Monday, March 8, 2010

Tex Perkins interview (2010)

After almost 30 years mounting and humping the crap out of any musical genre he takes a fancy too, Tex Perkins is showing no signs of slowing down. Amidst a second run of his hugely popular Johnny Cash tribute shows, Tex has taken, by request, a sidestep into headlining an overdue solo career retrospective as part of the Between The Bays music festival. In recent years he has toured again with Beats Of Bourbon, The Cruel Sea and his Bumhead Orchestra project after long retirements for each group. This retro-reminder has Tex taking the chance for a quick plug; 

“Add this to your pile of information on me, I am Sydney doing my Man In Black show at the Opera House and all are welcome.” It’s the week before Sydney’s annual Mardi Gras festival and Tex suddenly find’s himself faced with a potential clash of events. The word is, a renegade contingent of the Mardi Gras goers are planning a massive nude run at the Opera House; “I’ve got a matinee on Saturday so I’ll be there, what time is it?” He says non-plussed, “I do claim to be a nudist, generally in the privacy of my own home, but I doubt I’ll be able to resist getting involved in that somehow. I’m not ready to show it all now, but I’ve got a week to work on the body and if it’s a Mardi Gras event then I guess I’ll have a week to get gay as well.” He adds confidently, “I recon I could swing it too.”
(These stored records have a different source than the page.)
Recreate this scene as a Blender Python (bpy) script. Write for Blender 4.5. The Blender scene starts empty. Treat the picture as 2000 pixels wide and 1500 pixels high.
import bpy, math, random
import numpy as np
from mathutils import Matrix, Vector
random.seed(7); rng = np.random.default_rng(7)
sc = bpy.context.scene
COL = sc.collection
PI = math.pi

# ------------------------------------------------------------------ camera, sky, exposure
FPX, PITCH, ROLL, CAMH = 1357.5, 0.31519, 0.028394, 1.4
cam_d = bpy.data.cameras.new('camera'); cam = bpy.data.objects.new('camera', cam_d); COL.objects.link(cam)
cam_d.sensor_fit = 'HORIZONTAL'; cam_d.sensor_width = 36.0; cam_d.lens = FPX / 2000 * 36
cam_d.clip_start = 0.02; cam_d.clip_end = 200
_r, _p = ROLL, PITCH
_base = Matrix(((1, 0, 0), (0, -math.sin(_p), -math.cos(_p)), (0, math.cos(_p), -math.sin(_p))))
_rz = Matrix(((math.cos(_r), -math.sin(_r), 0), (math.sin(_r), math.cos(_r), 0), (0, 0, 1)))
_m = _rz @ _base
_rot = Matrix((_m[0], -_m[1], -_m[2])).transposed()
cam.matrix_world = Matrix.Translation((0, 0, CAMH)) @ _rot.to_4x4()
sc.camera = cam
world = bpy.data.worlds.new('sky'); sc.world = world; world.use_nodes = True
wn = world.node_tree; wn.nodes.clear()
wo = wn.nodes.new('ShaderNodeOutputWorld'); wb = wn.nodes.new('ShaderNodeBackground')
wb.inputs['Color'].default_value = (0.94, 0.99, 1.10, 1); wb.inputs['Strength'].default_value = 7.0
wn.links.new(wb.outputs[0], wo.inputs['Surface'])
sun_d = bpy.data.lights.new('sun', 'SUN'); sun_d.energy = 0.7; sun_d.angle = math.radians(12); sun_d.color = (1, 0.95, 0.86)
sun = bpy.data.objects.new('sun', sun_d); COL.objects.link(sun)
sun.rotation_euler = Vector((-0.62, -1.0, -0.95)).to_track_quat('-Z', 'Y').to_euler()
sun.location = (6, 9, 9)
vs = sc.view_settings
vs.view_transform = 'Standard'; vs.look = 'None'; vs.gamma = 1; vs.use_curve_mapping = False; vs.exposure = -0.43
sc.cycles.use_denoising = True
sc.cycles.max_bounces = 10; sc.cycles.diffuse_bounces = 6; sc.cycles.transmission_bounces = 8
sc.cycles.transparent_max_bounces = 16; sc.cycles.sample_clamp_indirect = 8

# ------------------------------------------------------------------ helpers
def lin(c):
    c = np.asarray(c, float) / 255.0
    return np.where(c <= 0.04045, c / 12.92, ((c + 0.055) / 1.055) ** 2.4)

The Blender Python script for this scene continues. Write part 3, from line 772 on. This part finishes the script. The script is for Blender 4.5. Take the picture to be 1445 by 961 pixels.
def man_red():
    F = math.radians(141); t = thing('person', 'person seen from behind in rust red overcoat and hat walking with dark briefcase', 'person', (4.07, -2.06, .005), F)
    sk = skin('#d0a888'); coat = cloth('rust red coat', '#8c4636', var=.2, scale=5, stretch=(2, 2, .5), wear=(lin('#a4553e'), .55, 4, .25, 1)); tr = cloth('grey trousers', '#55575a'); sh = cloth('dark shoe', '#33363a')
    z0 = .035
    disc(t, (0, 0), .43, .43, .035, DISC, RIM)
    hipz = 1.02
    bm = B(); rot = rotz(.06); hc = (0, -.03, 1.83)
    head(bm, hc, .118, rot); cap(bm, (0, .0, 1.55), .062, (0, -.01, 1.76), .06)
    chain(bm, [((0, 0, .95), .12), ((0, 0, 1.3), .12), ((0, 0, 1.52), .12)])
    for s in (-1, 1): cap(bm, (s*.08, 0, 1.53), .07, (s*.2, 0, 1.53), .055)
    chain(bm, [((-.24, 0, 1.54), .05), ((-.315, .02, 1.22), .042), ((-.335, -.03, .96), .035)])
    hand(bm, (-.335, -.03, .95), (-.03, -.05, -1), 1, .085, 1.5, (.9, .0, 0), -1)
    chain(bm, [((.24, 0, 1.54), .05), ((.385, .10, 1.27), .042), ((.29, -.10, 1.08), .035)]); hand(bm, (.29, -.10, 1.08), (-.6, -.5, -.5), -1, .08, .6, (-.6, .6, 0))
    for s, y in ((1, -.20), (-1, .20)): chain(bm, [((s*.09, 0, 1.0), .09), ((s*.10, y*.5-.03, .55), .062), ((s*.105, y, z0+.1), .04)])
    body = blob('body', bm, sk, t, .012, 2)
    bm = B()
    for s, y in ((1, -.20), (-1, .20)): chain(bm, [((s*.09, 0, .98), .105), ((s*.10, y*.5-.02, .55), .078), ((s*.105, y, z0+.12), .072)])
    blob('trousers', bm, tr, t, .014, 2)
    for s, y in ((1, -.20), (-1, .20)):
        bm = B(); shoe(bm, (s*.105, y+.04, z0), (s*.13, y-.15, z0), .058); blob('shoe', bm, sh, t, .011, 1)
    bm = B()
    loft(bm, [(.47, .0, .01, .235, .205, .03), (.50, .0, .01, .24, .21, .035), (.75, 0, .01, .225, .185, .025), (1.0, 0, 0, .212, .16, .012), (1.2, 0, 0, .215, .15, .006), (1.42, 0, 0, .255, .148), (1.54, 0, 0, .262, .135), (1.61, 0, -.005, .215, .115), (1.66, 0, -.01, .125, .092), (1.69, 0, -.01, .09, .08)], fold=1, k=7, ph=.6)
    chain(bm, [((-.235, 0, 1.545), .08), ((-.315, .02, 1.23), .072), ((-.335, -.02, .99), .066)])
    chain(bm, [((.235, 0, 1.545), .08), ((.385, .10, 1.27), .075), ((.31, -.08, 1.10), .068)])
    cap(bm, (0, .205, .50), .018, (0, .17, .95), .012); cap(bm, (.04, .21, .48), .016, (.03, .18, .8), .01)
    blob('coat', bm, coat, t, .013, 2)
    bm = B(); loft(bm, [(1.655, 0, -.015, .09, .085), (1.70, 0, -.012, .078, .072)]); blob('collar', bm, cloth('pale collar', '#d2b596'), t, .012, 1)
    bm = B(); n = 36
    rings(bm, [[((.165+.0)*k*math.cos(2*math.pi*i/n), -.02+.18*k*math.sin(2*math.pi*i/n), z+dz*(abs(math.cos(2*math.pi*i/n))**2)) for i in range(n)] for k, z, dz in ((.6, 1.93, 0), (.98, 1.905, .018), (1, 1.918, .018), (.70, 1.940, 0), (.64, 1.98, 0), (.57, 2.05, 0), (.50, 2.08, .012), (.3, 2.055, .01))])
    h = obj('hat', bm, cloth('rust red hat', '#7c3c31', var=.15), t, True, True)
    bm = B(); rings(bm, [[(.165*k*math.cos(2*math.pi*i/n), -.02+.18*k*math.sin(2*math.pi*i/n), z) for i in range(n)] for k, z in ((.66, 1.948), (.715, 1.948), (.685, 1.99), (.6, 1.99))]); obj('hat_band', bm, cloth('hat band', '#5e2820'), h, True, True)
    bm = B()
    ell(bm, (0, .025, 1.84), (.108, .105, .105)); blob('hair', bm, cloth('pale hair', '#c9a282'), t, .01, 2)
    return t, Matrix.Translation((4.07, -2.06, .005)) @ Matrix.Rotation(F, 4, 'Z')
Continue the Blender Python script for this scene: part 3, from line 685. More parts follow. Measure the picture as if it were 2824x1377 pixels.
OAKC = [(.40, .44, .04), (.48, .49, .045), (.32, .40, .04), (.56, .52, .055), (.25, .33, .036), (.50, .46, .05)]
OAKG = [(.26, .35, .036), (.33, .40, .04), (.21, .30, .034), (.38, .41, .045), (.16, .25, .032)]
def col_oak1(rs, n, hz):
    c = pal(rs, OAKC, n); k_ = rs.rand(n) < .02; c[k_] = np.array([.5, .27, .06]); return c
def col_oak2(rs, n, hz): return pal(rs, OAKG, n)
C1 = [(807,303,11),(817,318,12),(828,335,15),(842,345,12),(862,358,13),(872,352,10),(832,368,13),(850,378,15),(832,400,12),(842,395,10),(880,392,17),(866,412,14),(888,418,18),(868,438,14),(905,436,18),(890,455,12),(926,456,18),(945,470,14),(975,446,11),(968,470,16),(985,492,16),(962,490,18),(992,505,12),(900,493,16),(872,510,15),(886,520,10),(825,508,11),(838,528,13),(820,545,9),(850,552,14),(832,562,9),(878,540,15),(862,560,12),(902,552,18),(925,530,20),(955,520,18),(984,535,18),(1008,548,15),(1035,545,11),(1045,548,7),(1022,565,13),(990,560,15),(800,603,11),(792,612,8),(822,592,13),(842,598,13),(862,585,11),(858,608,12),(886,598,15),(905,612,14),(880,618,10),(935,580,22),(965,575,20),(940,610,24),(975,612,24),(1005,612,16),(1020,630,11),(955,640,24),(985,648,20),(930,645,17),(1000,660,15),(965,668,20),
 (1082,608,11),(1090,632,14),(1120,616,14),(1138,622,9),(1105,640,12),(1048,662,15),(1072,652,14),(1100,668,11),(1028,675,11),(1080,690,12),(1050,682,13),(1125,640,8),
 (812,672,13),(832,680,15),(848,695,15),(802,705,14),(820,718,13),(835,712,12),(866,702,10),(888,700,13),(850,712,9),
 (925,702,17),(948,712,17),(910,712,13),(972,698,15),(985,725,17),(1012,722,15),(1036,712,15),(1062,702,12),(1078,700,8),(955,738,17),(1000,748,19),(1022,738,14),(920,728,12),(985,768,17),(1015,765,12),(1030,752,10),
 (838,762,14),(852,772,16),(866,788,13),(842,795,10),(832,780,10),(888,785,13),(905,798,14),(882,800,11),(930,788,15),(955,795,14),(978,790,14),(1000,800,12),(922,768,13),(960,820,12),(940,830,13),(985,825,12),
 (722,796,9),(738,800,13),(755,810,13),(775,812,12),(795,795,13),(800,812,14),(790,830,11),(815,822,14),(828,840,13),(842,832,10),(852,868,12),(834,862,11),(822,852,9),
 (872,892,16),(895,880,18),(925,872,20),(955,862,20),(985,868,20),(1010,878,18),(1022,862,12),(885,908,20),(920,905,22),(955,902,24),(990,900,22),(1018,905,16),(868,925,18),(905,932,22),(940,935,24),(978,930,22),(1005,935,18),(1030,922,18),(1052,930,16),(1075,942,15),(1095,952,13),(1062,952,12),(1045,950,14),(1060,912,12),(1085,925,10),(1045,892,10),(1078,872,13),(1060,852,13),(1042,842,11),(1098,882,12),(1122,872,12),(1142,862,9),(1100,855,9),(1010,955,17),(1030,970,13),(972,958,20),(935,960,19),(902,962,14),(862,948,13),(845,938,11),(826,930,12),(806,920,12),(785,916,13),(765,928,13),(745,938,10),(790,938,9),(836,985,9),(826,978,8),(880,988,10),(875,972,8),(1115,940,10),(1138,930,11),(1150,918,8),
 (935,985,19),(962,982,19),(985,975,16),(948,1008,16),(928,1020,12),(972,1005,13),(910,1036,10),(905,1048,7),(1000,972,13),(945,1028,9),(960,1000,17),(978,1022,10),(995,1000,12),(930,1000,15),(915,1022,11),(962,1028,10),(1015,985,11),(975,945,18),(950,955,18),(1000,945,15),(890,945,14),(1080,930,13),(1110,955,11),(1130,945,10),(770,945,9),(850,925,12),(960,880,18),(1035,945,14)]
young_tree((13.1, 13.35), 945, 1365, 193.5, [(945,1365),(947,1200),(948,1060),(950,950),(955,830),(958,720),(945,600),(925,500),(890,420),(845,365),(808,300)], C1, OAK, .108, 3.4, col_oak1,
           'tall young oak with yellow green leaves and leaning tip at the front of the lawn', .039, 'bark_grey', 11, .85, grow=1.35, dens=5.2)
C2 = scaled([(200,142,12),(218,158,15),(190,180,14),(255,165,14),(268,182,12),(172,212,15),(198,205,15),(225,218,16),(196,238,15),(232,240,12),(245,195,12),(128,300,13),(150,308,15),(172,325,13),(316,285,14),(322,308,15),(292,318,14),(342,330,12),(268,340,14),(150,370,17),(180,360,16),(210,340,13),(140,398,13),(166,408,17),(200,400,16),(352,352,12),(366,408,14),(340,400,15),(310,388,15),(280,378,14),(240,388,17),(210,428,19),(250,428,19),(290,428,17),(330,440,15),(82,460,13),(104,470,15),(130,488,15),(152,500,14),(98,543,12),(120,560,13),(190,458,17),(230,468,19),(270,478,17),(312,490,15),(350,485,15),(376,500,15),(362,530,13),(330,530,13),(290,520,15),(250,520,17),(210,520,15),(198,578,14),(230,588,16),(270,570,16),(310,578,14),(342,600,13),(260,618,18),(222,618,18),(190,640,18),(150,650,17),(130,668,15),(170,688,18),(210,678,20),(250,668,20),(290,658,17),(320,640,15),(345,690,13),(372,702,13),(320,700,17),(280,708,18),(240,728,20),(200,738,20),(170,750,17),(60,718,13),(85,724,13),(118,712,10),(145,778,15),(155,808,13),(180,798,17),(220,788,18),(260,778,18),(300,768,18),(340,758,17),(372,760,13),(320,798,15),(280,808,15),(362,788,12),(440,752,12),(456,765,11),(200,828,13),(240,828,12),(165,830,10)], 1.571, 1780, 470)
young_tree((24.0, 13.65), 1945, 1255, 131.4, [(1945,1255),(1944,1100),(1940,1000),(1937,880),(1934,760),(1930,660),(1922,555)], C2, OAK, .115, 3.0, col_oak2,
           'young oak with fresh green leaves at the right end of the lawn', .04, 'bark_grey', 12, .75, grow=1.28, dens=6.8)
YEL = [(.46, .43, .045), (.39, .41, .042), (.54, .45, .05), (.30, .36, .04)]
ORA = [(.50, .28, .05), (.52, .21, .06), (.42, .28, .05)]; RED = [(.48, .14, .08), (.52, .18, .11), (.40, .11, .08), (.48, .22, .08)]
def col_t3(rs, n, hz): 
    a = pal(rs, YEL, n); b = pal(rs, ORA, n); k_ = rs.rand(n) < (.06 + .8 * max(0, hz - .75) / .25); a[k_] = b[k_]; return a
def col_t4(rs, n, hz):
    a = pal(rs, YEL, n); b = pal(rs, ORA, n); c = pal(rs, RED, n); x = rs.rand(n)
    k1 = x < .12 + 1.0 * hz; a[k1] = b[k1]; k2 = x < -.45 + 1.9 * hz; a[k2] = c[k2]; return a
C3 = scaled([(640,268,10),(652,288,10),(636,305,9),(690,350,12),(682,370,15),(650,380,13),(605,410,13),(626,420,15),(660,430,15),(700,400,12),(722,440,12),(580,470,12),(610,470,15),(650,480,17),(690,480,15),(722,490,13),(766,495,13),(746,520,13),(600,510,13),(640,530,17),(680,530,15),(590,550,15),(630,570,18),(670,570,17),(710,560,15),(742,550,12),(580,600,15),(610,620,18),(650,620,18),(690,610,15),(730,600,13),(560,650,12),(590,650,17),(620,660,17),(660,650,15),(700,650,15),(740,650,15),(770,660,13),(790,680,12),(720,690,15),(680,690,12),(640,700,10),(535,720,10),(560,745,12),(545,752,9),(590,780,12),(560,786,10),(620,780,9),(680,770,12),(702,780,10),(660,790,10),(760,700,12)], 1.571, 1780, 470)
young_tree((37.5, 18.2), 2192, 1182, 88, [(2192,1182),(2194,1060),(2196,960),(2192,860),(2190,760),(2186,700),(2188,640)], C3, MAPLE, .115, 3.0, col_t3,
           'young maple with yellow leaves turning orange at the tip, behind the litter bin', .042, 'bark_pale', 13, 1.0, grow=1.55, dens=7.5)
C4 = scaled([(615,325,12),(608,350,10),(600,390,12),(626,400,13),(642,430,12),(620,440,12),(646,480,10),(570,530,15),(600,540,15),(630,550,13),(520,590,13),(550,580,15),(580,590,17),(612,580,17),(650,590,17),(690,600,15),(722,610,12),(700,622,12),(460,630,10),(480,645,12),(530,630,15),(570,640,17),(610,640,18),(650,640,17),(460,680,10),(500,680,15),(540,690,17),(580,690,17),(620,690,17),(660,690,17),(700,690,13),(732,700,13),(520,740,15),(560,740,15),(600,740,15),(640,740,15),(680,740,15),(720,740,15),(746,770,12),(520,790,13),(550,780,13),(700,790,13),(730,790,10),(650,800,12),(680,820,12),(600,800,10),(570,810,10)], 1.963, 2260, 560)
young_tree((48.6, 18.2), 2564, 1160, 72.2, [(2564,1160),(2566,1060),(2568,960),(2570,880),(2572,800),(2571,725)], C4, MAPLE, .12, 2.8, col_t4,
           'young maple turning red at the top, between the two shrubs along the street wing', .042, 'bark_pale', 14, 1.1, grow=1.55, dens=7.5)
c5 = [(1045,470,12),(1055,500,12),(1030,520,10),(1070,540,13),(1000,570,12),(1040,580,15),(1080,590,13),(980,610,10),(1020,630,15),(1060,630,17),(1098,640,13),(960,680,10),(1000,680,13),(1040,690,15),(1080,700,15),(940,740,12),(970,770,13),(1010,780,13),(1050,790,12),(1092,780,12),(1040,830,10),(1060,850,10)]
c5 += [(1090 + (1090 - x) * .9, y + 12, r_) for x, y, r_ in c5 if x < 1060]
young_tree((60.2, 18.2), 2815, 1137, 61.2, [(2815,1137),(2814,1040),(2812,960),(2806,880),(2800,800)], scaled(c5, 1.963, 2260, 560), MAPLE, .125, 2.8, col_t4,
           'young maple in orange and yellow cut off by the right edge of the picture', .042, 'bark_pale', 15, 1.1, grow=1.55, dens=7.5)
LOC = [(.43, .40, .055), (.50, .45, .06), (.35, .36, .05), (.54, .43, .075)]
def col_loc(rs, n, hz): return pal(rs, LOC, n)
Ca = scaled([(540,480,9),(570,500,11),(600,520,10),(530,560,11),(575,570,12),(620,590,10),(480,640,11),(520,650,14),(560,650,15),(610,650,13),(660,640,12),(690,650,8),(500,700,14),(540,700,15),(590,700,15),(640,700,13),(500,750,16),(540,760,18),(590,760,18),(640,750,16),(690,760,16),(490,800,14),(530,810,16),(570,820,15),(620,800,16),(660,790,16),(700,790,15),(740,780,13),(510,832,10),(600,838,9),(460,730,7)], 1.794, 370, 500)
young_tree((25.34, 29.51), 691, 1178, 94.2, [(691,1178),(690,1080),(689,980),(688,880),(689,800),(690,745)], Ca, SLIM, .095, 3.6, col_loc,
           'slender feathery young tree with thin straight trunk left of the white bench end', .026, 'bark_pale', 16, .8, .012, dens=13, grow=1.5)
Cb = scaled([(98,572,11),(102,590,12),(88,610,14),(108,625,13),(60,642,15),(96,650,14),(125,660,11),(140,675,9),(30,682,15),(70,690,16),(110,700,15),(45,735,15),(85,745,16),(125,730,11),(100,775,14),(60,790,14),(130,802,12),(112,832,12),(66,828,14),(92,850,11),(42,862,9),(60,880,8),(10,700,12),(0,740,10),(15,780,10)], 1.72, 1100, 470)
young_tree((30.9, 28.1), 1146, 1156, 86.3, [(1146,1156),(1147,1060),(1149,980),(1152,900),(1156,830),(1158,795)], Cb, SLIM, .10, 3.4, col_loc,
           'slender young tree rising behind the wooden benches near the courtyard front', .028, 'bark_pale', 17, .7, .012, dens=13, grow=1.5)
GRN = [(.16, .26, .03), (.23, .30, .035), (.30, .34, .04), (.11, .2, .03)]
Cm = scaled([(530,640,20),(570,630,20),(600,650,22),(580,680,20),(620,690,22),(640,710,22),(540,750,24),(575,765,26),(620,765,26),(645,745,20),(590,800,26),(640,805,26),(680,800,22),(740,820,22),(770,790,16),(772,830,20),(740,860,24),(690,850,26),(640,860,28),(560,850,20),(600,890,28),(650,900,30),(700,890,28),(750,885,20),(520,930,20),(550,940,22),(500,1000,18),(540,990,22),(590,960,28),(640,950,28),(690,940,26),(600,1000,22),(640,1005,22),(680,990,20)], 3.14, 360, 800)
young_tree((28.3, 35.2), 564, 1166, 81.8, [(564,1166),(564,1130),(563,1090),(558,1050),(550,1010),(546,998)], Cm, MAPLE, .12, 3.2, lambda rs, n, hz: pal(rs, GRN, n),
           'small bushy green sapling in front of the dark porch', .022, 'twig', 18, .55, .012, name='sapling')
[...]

It’s already going that way, so cringing I do a Rove, and ask Tex who would the man would ‘turn’ for; “Oh, well I’ll give it some consideration and give you a proper answer.” Tex takes his time seriously considering his options, until finally; “The problem is there are too many people, there’s like a gathering at the door, a bottleneck if you like of potential suitors.” After more consideration Tex asks, “Does the person have to be gay all ready or can I just win them over with my pretend gayness?” At last he goes for a safe bet; “Kevin Rudd, in an S&M sort of thing with a rubber ball in his mouth.”

Pre-Man In Black success, Perkins confounded his fan base by releasing an unconventional covers set with no attention to quality or content. Tex says of project dubbed The Ladyboyz’ conception, “I’ve always been a bit of a cabaret clown or a karaoke tragic but in reality that was an exercise in fucking with the record company.” The Ladyboyz album No. 1’s and No 2’s included shoddy remakes of music’s mushiest ballads; “They (the label) had the stupidity to ask me to a covers album, that was their amazing marketing strategy for me and I thought ‘you fucking idiots, alright I’ll give you a fucking covers album’ and presented them with the Ladyboyz CD, making sure my contempt was prevalent in the offering.”
Putting a band together to help him see through even his ill-conceived ideas has never been an issue for Tex. With his many years of fronting various, unrelated bands in mind I ask Tex his secret to keeping musical partnerships alive; “Some you can’t maintain, because they’re not healthy relationships, but in most cases I‘ve been lucky.” He reveals, “Bands like The Cruel Sea and even the Beasts, we have enough distance and we’re not together all of the time so you’re not down each other’s throats, or up each other’s arses too much.” He grins, “As for the Beasts Of Bourbon the only reason we weren’t the biggest band in the world,” laughter, “was because of my lack of commitment to the task, and that’s just how I operate.”

Mornington Peninsula’s Between the Bays festival is into its fifth successful year, as headliner Tex reveals his slot is likely to be a best of affair, with a twist; “I’m doing my solo career retrospective with my current band who are known as Black Cattle Dog. It is however reaching the end of it’s guise as a retrospective because I have just been writing a shit load of songs.” The ‘shit load’ reference is a theme Tex runs with; “I’m just taking the pile I got already and heaping another pile of shit songs onto that and seeing what happens. I might even take a couple out for run around the block at the Between The Bays thing which is something I don’t normally do, because let’s face it, nobody’s beating down my door for it, but fuck them I’m gonna do it anyway. “He says, amused, “I haven’t had an exclusive debut, an inaugural of a new song for a long time, so let’s talk it up.” On that note, our time runs out. I offer Tex my best wishes for his new material and the upcoming headline slot at Between The Bays. He retorts; “Ah who cares.”